Are you suggesting that people aren't capable of spending appropriately to maximize their own welfare, and that the government would do a better job of it (after taking a cut of the money)?

> What governments should do is ... borrowing and spending during economic slumps

Even if this were true, and I think global economic malaise since the financial crisis is evidence it's not, it omits the corollary that governments should then repay debt and save during economic booms. You can't responsibly have one without the other, can you?

> balanced budgets [are a bad idea]

So debt is a good idea? We should finance current spending at the cost of future spending? That's a pretty radical statement. The burden of proof is on you.

And that is what MMT actually suggests, when one do not leave out half their argument.

Their argument is that taxation can be used to take money out of the economy while government spending puts it in. Balance the two and you also control inflation.

His however hinges on the economy being largely self-sufficient, or has tight controls on imports.

Across history, the nations that has gotten into trouble over "money printing" have actually run a massive current account deficit, meaning that they are importing way more than they are exporting.

> His however hinges on the economy being largely self-sufficient, or has tight controls on imports.

So, not actually applicable to the US. (Unless you're going to argue that the US's imports aren't enough to matter. If you want to try to make that argument, go ahead, but it's clearly an additional step that's needed before you can argue that we should actually try to apply MMT.)

This leaves out the taxation side of things.

In MMT, taxation acts as the ultimate sink. It is the combination of taxation and government spending that acts to "balance" the national economy.

This flip the normal budget worries on the head, as taxation comes after spending rather than before.

Note though that unlike your example, MMT requires a nation that is internally self-sufficient when it comes to basic supplies. The problem for both Venezuela and Zimbabwe (i am not up to speed on Argentina) is the amount of imports needed to sustain the population.

When imports overtake exports, the exchange rate suffers, and exchange rates can't be fixed by printing more money.

Venezuela got into the predicament it is in because the government thought they could use oil exports, that were at the time an all time high, to counterbalance the imports used to help the poor. But then the oil price tanked. And Venezuelan oil is a particularly expensive oil to process, so it was the first to go when refineries cut back on production.

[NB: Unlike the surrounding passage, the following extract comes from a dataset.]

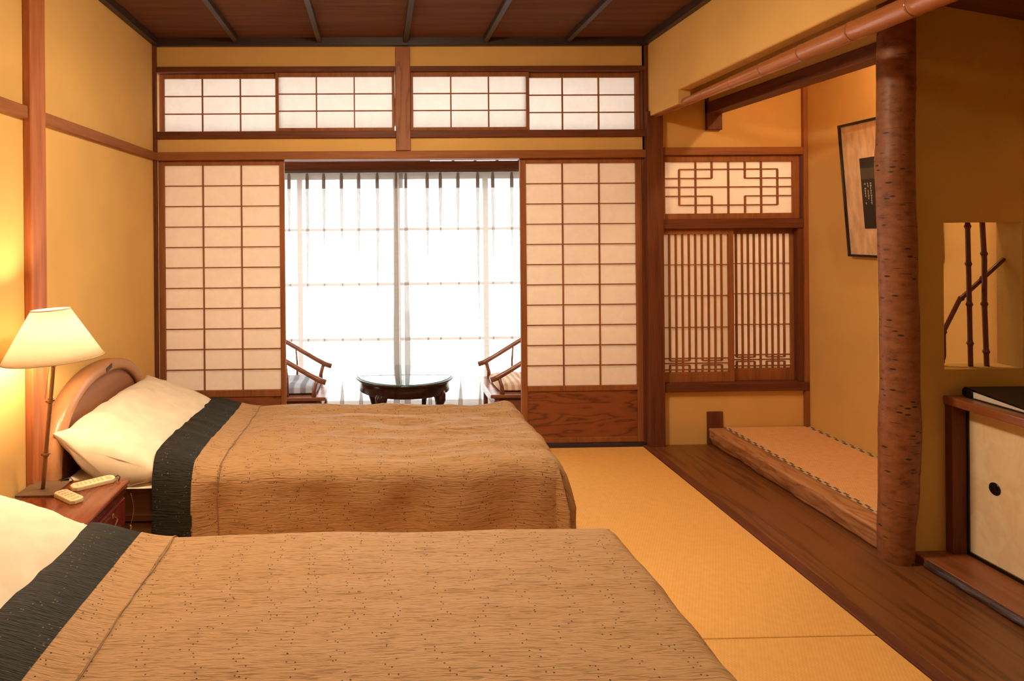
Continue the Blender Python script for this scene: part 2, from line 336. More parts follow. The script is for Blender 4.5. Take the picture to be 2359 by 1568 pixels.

> MMT requires a nation that is internally self-sufficient when it comes to basic supplies

To be fair, isn't this a lot like saying, "MMT requires conditions that don't generally exist"? What modern economy isn't shopping internationally for the best prices on basic supplies?

Ultimately this condition seems to imply that MMT requires either 1) a subject economy to be the most efficient producer of all basic supplies (probably impossible, and if achieved then impossible for any other economy) or 2) a prohibition on the import of basic supplies (despotic and economically dysfunctional). Is this correct?

This is making me think of Import Substitution Industrialization (ISI) in Latin America. It was a strategy to become economically self-sufficient, but it didn't work out well.

>If MMT doesn't predict inflation as a result of arbitrary creation of currency, then it seems we can conclude MMT is incorrect.

Provided the money created is spent, it does predict inflation.

What I dislike about my training in econ is that there is no way to experiment.

I think you are right that it is a terrible idea, but who knows?